* _Dataset excerpt_
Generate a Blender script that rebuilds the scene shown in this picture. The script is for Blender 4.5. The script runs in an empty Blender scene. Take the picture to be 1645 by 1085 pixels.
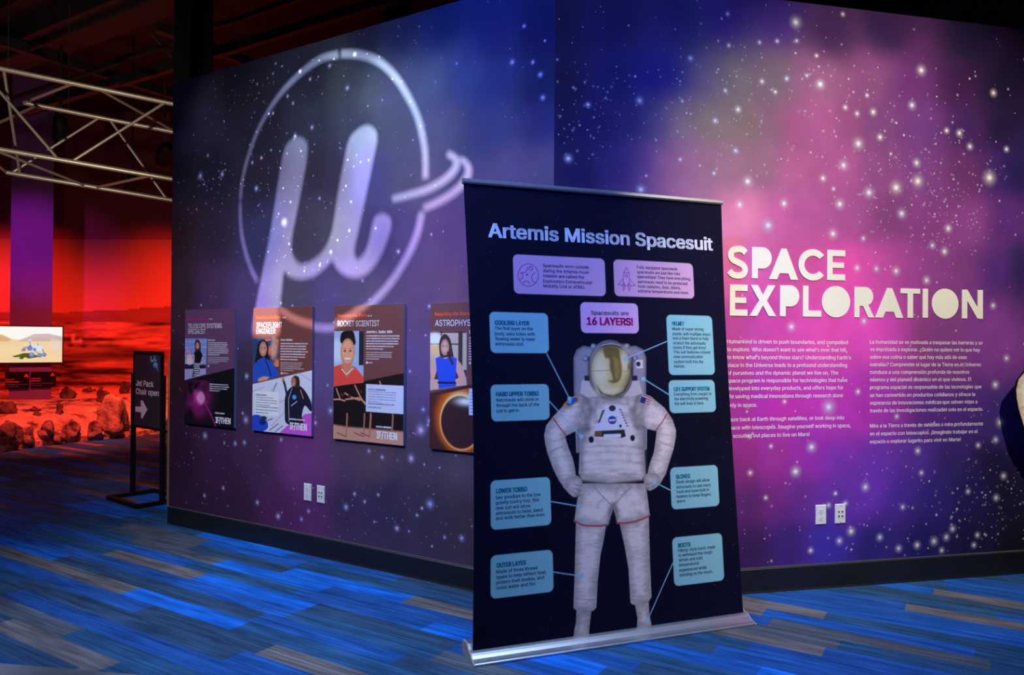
import bpy, bmesh, math, random
import numpy as np
from mathutils import Matrix, Vector
from mathutils.geometry import delaunay_2d_cdt

rng = np.random.default_rng(7); random.seed(7)
S = bpy.context.scene
COL = S.collection

# ------------------------------------------------------------------ camera
F, H = 1200.0, 1.42                      # focal length in pixels of the 1645 px frame, eye height
RO, PI_ = math.radians(.418), math.radians(.377)
AX = np.array([1., 0, 0])
FW = np.array([0, math.cos(PI_), math.sin(PI_)]); UP0 = np.array([0, -math.sin(PI_), math.cos(PI_)])
RT = math.cos(RO)*AX + math.sin(RO)*UP0; UP = -math.sin(RO)*AX + math.cos(RO)*UP0
CAM = np.array([0, 0, H])
cd = bpy.data.cameras.new('camera'); co = bpy.data.objects.new('camera', cd); COL.objects.link(co)
cd.sensor_width = 36; cd.lens = 36*F/1645; cd.clip_start = .05; cd.clip_end = 100
m = Matrix.Identity(4)
for i in range(3):
    m[i][0], m[i][1], m[i][2], m[i][3] = RT[i], UP[i], -FW[i], CAM[i]
co.matrix_world = m
S.camera = co

# ------------------------------------------------------------------ look, world, lamps
S.view_settings.view_transform = 'Standard'; S.view_settings.look = 'None'
S.view_settings.exposure = 0; S.view_settings.gamma = 1; S.view_settings.use_curve_mapping = False
w = bpy.data.worlds.new('world'); S.world = w; w.use_nodes = True
w.node_tree.nodes['Background'].inputs[0].default_value = (.25, .28, .6, 1)
w.node_tree.nodes['Background'].inputs[1].default_value = .05

def aim(o, p, q):
    o.location = p
    o.rotation_euler = (Vector(q)-Vector(p)).to_track_quat('-Z', 'Y').to_euler()
def spot(name, p, q, watts, col, deg, blend=1., rad=.05):
    l = bpy.data.lights.new(name, 'SPOT'); l.energy = watts; l.color = col
    l.spot_size = math.radians(deg); l.spot_blend = blend; l.shadow_soft_size = rad
    o = bpy.data.objects.new(name, l); COL.objects.link(o); aim(o, p, q); return o
def area(name, p, q, watts, col, sx, sy, spread=180):
    l = bpy.data.lights.new(name, 'AREA'); l.energy = watts; l.color = col; l.shape = 'RECTANGLE'
    l.size = sx; l.size_y = sy; l.spread = math.radians(spread)
    o = bpy.data.objects.new(name, l); COL.objects.link(o); aim(o, p, q); return o

area('house_fill', (0, -1.2, 4.6), (.1, 4., 1.0), 10, (.66, .58, .85), 4, 2)  # unseen overhead lamp added as general lavender fill
area('carpet_light', (-.3, 2.3, 5.2), (-.3, 2.8, 0), 88, (.40, .60, 1.), 5, 2.6, 75)
spot('blue_wash_light', (-1.6, .9, 4.6), (.05, 4.0, 2.75), 640, (.02, .12, 1.), 46)
spot('left_wall_light', (-1.2, 1.2, 4.4), (-.38, 4.3, 2.45), 165, (1., .97, .85), 32)
spot('left_wash_light', (-3.5, 2.3, 4.4), (-1.2, 4.88, 1.35), 620, (.84, .88, 1.), 66)
spot('title_light', (2.9, 1.35, 4.3), (2.30, 4.42, 1.86), 600, (1., .90, .68), 56, .7)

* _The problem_
Copy every line of the data exactly as written, excluding the pictures.

* _Answer to this exercise_
Generate a Blender script that rebuilds the scene shown in this picture. The script is for Blender 4.5. The script runs in an empty Blender scene. Take the picture to be 1645 by 1085 pixels.
import bpy, bmesh, math, random
import numpy as np
from mathutils import Matrix, Vector
from mathutils.geometry import delaunay_2d_cdt

rng = np.random.default_rng(7); random.seed(7)
S = bpy.context.scene
COL = S.collection

# ------------------------------------------------------------------ camera
F, H = 1200.0, 1.42                      # focal length in pixels of the 1645 px frame, eye height
RO, PI_ = math.radians(.418), math.radians(.377)
AX = np.array([1., 0, 0])
FW = np.array([0, math.cos(PI_), math.sin(PI_)]); UP0 = np.array([0, -math.sin(PI_), math.cos(PI_)])
RT = math.cos(RO)*AX + math.sin(RO)*UP0; UP = -math.sin(RO)*AX + math.cos(RO)*UP0
CAM = np.array([0, 0, H])
cd = bpy.data.cameras.new('camera'); co = bpy.data.objects.new('camera', cd); COL.objects.link(co)
cd.sensor_width = 36; cd.lens = 36*F/1645; cd.clip_start = .05; cd.clip_end = 100
m = Matrix.Identity(4)
for i in range(3):
    m[i][0], m[i][1], m[i][2], m[i][3] = RT[i], UP[i], -FW[i], CAM[i]
co.matrix_world = m
S.camera = co

# ------------------------------------------------------------------ look, world, lamps
S.view_settings.view_transform = 'Standard'; S.view_settings.look = 'None'
S.view_settings.exposure = 0; S.view_settings.gamma = 1; S.view_settings.use_curve_mapping = False
w = bpy.data.worlds.new('world'); S.world = w; w.use_nodes = True
w.node_tree.nodes['Background'].inputs[0].default_value = (.25, .28, .6, 1)
w.node_tree.nodes['Background'].inputs[1].default_value = .05

def aim(o, p, q):
    o.location = p
    o.rotation_euler = (Vector(q)-Vector(p)).to_track_quat('-Z', 'Y').to_euler()
def spot(name, p, q, watts, col, deg, blend=1., rad=.05):
    l = bpy.data.lights.new(name, 'SPOT'); l.energy = watts; l.color = col
    l.spot_size = math.radians(deg); l.spot_blend = blend; l.shadow_soft_size = rad
    o = bpy.data.objects.new(name, l); COL.objects.link(o); aim(o, p, q); return o
def area(name, p, q, watts, col, sx, sy, spread=180):
    l = bpy.data.lights.new(name, 'AREA'); l.energy = watts; l.color = col; l.shape = 'RECTANGLE'
    l.size = sx; l.size_y = sy; l.spread = math.radians(spread)
    o = bpy.data.objects.new(name, l); COL.objects.link(o); aim(o, p, q); return o

area('house_fill', (0, -1.2, 4.6), (.1, 4., 1.0), 10, (.66, .58, .85), 4, 2)  # unseen overhead lamp added as general lavender fill
area('carpet_light', (-.3, 2.3, 5.2), (-.3, 2.8, 0), 88, (.40, .60, 1.), 5, 2.6, 75)
spot('blue_wash_light', (-1.6, .9, 4.6), (.05, 4.0, 2.75), 640, (.02, .12, 1.), 46)
spot('left_wall_light', (-1.2, 1.2, 4.4), (-.38, 4.3, 2.45), 165, (1., .97, .85), 32)
spot('left_wash_light', (-3.5, 2.3, 4.4), (-1.2, 4.88, 1.35), 620, (.84, .88, 1.), 66)
spot('title_light', (2.9, 1.35, 4.3), (2.30, 4.42, 1.86), 600, (1., .90, .68), 56, .7)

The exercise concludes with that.